I told him he was missing the point. I told him that if he played the role of that pink and purple monster in a dialogue with me, and I played a cop with a pair of handcuffs who wanted to arrest the monster—and if we carried on a spontaneous conversation, in an improvised play, and then if we switched roles…something would happen. He, the psychologist, would experience something that would take him out into wider realities he had never felt before.
Well, he said—and I saw a glint in his eye—I don’t know about the monster, but if I were to do something like that, I’d want to play Freud. Who would you play?
I told him I would play God, the Old Testament God, full of sound and fury, a God who thought Freud’s theories were despicable.
He grinned. He like that idea. He liked the idea of going up against the Old Testament God.
Of course, I said, then we would switch. I would play Freud, and he would play a vengeful God.
He laughed. I could see he REALLY wanted to play God and unleash some energy and power and fury.
I could see he felt, at some level, that his own power was bottled up and he loved the idea of finally being able to embody it and project it.
You know, he said, when I was a boy my parents dragged me to synagogue every Friday night, and I hated it. I felt it was unfair. I was being told who to worship, who to bow down to. I was told he, God, had all the cards in the deck and I had none.
In other words, as a child, this shrink had found himself believing he had less power and something called God had much greater power. He had set up an energy-and-power formula, and he was on the short end of it.
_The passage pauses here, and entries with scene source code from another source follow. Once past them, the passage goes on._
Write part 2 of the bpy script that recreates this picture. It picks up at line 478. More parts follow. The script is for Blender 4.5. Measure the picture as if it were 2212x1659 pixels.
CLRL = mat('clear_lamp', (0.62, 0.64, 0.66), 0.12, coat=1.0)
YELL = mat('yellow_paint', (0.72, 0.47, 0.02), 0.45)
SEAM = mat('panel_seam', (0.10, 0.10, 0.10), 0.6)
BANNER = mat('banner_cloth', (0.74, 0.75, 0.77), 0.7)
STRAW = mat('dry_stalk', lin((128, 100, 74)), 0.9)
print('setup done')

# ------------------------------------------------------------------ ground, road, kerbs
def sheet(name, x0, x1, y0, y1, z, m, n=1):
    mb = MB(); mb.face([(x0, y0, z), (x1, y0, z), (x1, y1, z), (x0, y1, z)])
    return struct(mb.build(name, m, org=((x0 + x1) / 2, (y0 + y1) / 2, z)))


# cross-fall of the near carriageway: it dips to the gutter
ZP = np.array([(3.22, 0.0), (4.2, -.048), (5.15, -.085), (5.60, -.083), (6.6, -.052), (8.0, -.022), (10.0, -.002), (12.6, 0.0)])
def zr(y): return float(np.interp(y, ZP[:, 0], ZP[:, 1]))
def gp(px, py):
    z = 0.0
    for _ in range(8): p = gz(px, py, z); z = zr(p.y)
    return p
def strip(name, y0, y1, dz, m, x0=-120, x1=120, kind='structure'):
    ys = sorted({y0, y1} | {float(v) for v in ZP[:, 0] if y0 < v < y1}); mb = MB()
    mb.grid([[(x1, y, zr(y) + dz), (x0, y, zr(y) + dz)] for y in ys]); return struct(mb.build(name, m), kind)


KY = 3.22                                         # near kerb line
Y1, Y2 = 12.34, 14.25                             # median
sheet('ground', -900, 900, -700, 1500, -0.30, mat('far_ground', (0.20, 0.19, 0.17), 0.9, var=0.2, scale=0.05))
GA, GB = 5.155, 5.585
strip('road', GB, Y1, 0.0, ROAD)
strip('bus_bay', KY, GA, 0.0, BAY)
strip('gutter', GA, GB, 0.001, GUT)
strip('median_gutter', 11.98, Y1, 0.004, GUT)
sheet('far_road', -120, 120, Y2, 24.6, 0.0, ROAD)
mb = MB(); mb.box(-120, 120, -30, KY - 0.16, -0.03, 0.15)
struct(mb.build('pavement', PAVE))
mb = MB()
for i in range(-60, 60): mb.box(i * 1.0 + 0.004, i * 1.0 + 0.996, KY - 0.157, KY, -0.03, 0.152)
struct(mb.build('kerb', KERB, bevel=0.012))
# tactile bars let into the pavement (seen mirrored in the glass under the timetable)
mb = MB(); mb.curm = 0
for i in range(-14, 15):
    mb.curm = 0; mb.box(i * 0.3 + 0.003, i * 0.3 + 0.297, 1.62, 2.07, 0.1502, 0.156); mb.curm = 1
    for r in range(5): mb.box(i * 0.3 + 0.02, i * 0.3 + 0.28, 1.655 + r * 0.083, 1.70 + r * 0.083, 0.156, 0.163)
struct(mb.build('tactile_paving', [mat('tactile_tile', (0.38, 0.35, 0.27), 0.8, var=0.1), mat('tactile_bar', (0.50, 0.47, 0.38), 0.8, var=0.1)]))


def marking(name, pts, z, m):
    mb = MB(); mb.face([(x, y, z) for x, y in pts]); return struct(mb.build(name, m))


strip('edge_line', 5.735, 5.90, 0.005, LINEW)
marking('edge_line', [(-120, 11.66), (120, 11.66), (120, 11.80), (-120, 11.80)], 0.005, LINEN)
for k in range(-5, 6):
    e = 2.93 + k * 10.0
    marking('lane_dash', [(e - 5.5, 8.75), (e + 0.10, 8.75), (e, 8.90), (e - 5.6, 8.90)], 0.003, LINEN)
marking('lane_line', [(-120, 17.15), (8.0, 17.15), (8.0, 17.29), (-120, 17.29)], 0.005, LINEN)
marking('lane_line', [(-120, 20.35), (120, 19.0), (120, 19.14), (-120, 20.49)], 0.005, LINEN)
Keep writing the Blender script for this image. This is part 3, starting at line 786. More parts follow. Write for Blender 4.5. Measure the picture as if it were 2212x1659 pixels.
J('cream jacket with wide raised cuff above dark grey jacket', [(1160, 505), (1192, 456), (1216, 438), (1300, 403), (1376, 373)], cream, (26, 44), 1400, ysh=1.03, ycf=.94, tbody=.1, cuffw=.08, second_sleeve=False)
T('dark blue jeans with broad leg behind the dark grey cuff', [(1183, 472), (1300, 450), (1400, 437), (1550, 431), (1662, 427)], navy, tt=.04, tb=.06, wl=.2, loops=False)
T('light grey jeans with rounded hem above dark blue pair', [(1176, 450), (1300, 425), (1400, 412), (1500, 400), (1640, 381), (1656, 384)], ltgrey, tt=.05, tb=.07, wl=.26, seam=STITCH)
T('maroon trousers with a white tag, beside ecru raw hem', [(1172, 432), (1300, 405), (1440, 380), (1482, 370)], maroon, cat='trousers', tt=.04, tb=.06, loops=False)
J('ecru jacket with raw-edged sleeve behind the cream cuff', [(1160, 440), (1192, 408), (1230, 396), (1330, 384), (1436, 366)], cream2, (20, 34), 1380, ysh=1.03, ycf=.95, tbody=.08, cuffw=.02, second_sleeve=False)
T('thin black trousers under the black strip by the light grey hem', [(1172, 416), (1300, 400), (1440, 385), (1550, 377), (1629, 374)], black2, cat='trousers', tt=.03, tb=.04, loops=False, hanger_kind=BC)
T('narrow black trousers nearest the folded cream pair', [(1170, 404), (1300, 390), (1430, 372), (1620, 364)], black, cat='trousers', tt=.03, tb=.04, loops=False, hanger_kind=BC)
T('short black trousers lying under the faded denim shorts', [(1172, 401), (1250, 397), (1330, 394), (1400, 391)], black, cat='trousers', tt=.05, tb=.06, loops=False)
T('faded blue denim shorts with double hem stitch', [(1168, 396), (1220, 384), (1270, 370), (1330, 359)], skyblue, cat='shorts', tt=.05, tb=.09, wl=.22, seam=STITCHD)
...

And that is exactly where the magic theater achieves it reversal. Not merely by thinking about things, but by inhabiting roles and speaking from them. Then the encased energy breaks out of its cocoon and the “deficit-days” are over.
Reality is defined and bounded by asserting what is impossible.
But, in the magic theater, embodying and inhabiting and speaking AS AND FROM the impossible moves us out into the great ocean of our own being.